[Requirement]
Count how many lines below contain the word "scene", then give that number alone.

[Recorded data]

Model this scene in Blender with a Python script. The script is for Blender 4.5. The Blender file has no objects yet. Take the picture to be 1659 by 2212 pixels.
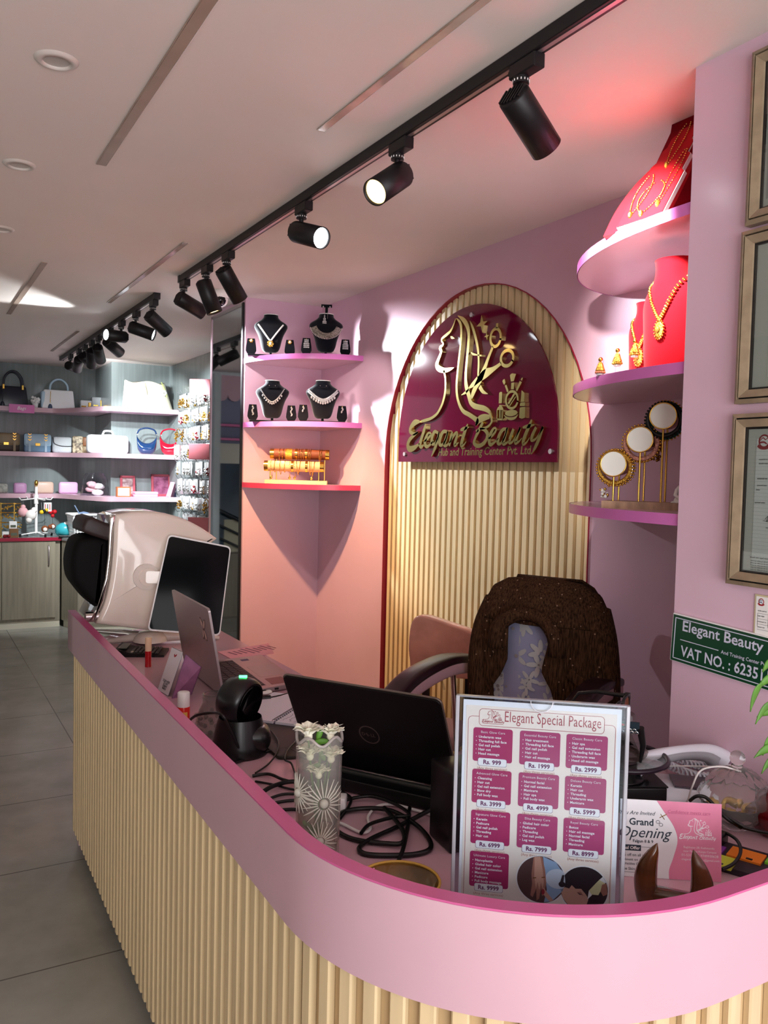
import bpy, bmesh, math, random
from mathutils import Vector as V, Matrix as Mx
C = bpy.context.scene.collection
PI = math.pi
random.seed(7)
# ------------------------------------------------------------------ camera
W, H, F = 1659, 2212, 1807.14
CAM = V((0, 0, 1.65))
YAW, PIT, ROL = 0.5188036, 0.0481679, 0.0233772
fw = V((math.sin(YAW)*math.cos(PIT), math.cos(YAW)*math.cos(PIT), -math.sin(PIT)))
_r0 = V((math.cos(YAW), -math.sin(YAW), 0)); _u0 = _r0.cross(fw)
rt = _r0*math.cos(ROL) + _u0*math.sin(ROL); up = -_r0*math.sin(ROL) + _u0*math.cos(ROL)
cd = bpy.data.cameras.new('camera'); cam = bpy.data.objects.new('camera', cd); C.objects.link(cam)
cam.matrix_world = Mx(((rt.x, up.x, -fw.x, CAM.x), (rt.y, up.y, -fw.y, CAM.y), (rt.z, up.z, -fw.z, CAM.z), (0, 0, 0, 1)))
cd.sensor_fit = 'HORIZONTAL'; cd.sensor_width = 36; cd.lens = 36*F/W; cd.clip_start = .02
sc = bpy.context.scene; sc.camera = cam
def at(px, py, axis, val):
    "the point where the sight line through a pixel of the photograph meets a plane of the room"
    d = rt*((px - W/2)/F) - up*((py - H/2)/F) + fw
    return CAM + d*((val - CAM[axis])/d[axis])
def srgb(c):
    if isinstance(c, str): c = [int(c[i:i+2], 16) for i in (0, 2, 4)]
    o = []
    for x in c[:3]:
        x /= 255
        o.append(x/12.92 if x <= .04045 else ((x + .055)/1.055)**2.4)
    return (*o, 1)
# ------------------------------------------------------------------ world, daylight, added fill, exposure
sc.view_settings.view_transform = 'Standard'; sc.view_settings.look = 'None'
sc.view_settings.exposure = 0.56; sc.view_settings.gamma = 1; sc.view_settings.use_curve_mapping = False
w = bpy.data.worlds.new('world'); sc.world = w; w.use_nodes = True
w.node_tree.nodes['Background'].inputs[0].default_value = (.80, .84, .9, 1)
w.node_tree.nodes['Background'].inputs[1].default_value = .36
def area(name, loc, aim, sx, sy, power, col):
    l = bpy.data.lights.new(name, 'AREA'); l.shape = 'RECTANGLE'; l.size = sx; l.size_y = sy; l.energy = power; l.color = col
    o = bpy.data.objects.new(name, l); C.objects.link(o); o.location = loc
    o.rotation_euler = (V(aim) - V(loc)).to_track_quat('-Z', 'Y').to_euler(); return o
area('shopfront_daylight', (0.0, -2.6, 1.2), (0.7, 3.0, 2.6), 3.2, 2.2, 118, (.985, .975, 1))
area('aisle_fill', (-1.85, 4.2, 1.0), (0.2, 4.2, 2.7), 4.0, 1.2, 7, (1, .95, .9))  # added fill before the closed left wall, tilted up to brighten the ceiling
def spotlight(name, loc, d, power, col, ang, blend=.5, rad=.02):
    l = bpy.data.lights.new(name, 'SPOT'); l.energy = power; l.color = col; l.spot_size = math.radians(ang); l.spot_blend = blend
    l.shadow_soft_size = rad
    o = bpy.data.objects.new(name, l); C.objects.link(o); o.location = loc
    o.rotation_euler = V(d).to_track_quat('-Z', 'Y').to_euler(); return o
COOL = (.90, .96, 1); WARM = (1, .60, .28); NEUT = (1, .93, .86)
# ------------------------------------------------------------------ materials
MATS = {}
def mat(name, col, rough=.5, metal=0, spec=.5, emit=0, trans=0, ior=1.45, alpha=1, noise=0, nscale=20, bump=0, bscale=80, coat=0, stretch=None, sheen=0, col2=None):
    if name in MATS: return MATS[name]
    m = bpy.data.materials.new(name); m.use_nodes = True; nt = m.node_tree; b = nt.nodes['Principled BSDF']
    c = srgb(col); b.inputs['Base Color'].default_value = c; b.inputs['Roughness'].default_value = rough
    b.inputs['Metallic'].default_value = metal; b.inputs['Specular IOR Level'].default_value = spec
    b.inputs['Transmission Weight'].default_value = trans; b.inputs['IOR'].default_value = ior; b.inputs['Alpha'].default_value = alpha
    b.inputs['Coat Weight'].default_value = coat; b.inputs['Sheen Weight'].default_value = sheen
    if emit: b.inputs['Emission Color'].default_value = c; b.inputs['Emission Strength'].default_value = emit
    if noise or bump or col2:
        tc = nt.nodes.new('ShaderNodeTexCoord'); mp = nt.nodes.new('ShaderNodeMapping'); nt.links.new(tc.outputs['Object'], mp.inputs[0])
        if stretch: mp.inputs['Scale'].default_value = stretch
    if noise or col2:
        n = nt.nodes.new('ShaderNodeTexNoise'); n.inputs['Scale'].default_value = nscale; n.inputs['Detail'].default_value = 4
        nt.links.new(mp.outputs[0], n.inputs['Vector'])
        r = nt.nodes.new('ShaderNodeValToRGB'); nt.links.new(n.outputs[0], r.inputs[0])
        c2 = srgb(col2) if col2 else tuple(x*(1-noise) for x in c[:3])+(1,)
        r.color_ramp.elements[0].position = .35; r.color_ramp.elements[1].position = .65
        r.color_ramp.elements[0].color = c2; r.color_ramp.elements[1].color = c
        nt.links.new(r.outputs[0], b.inputs['Base Color'])
    if bump:
        n = nt.nodes.new('ShaderNodeTexNoise'); n.inputs['Scale'].default_value = bscale; nt.links.new(mp.outputs[0], n.inputs['Vector'])
        bp = nt.nodes.new('ShaderNodeBump'); bp.inputs['Strength'].default_value = bump; bp.inputs['Distance'].default_value = .01
        nt.links.new(n.outputs[0], bp.inputs['Height']); nt.links.new(bp.outputs[0], b.inputs['Normal'])
    MATS[name] = m; return m
pink = mat('pink laminate', (204, 166, 177), .22, noise=.05, nscale=3)
pinkw = mat('pink painted wall', (206, 167, 184), .24, noise=.05, nscale=2)
magenta = mat('magenta edge band', (196, 92, 142), .3)
lilac = mat('lilac edge band', (214, 116, 190), .3)
crimson = mat('crimson edge', (150, 20, 50), .35)
white = mat('white plastic', (240, 238, 236), .3)
wht = mat('white paper', (245, 243, 240), .7)
black = mat('black plastic', (14, 13, 15), .35)
blackm = mat('matt black metal', (20, 16, 18), .45, spec=.4)
velvet = mat('black velvet', (10, 11, 20), .9, sheen=.3, spec=.1)
redv = mat('red velvet', (168, 10, 26), .85, sheen=.08, spec=.1)
redd = mat('deep red velvet', (120, 6, 22), .85, spec=.1)
gold = mat('gold metal', (232, 188, 92), .18, metal=1)
goldb = mat('beaded gold', (226, 180, 80), .32, metal=1, bump=.6, bscale=300)
silver = mat('silver metal', (215, 213, 210), .2, metal=1)
diam = mat('diamante stones', (245, 245, 245), .12, metal=.6, bump=.8, bscale=400)
chrome = mat('chrome', (225, 222, 220), .07, metal=1)
alu = mat('brushed aluminium', (178, 166, 166), .38, metal=.8)
woodl = mat('pale slat wood', (219, 195, 152), .45, noise=.14, nscale=6, stretch=(6, 6, .4))
woodg = mat('slat groove wood', (196, 166, 122), .55, noise=.15, nscale=6, stretch=(6, 6, .4))
def clearglass(name, tint=(255, 255, 255), rough=.02, mixf=.86, rim=1.0, lit_white=0):
    "thin clear glass: mostly see-through with fresnel reflections"
    m = bpy.data.materials.new(name); m.use_nodes = True; nt = m.node_tree; nt.nodes.clear()
    o = nt.nodes.new('ShaderNodeOutputMaterial'); t = nt.nodes.new('ShaderNodeBsdfTransparent'); g = nt.nodes.new('ShaderNodeBsdfGlossy')
    t.inputs[0].default_value = srgb(tint); g.inputs['Roughness'].default_value = rough
    lw = nt.nodes.new('ShaderNodeLayerWeight'); lw.inputs[0].default_value = 1 - mixf + .1
    mx = nt.nodes.new('ShaderNodeMixShader'); nt.links.new(lw.outputs['Facing'], mx.inputs[0])
    ma = nt.nodes.new('ShaderNodeMath'); ma.operation = 'MULTIPLY'; ma.inputs[1].default_value = rim*.6
    nt.links.new(lw.outputs['Facing'], ma.inputs[0]); nt.links.new(ma.outputs[0], mx.inputs[0])
    src = t
    if lit_white:
        df = nt.nodes.new('ShaderNodeBsdfDiffuse'); df.inputs[0].default_value = srgb(tint); m2 = nt.nodes.new('ShaderNodeMixShader'); m2.inputs[0].default_value = lit_white
        nt.links.new(t.outputs[0], m2.inputs[1]); nt.links.new(df.outputs[0], m2.inputs[2]); src = m2
    nt.links.new(src.outputs[0], mx.inputs[1]); nt.links.new(g.outputs[0], mx.inputs[2]); nt.links.new(mx.outputs[0], o.inputs[0]); return m
glass = clearglass('clear glass', (235, 238, 236))
acryl = clearglass('clear acrylic', (236, 240, 244), .05)
polyb = clearglass('clear plastic bag', (240, 242, 245), .15, rim=1.2)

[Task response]
3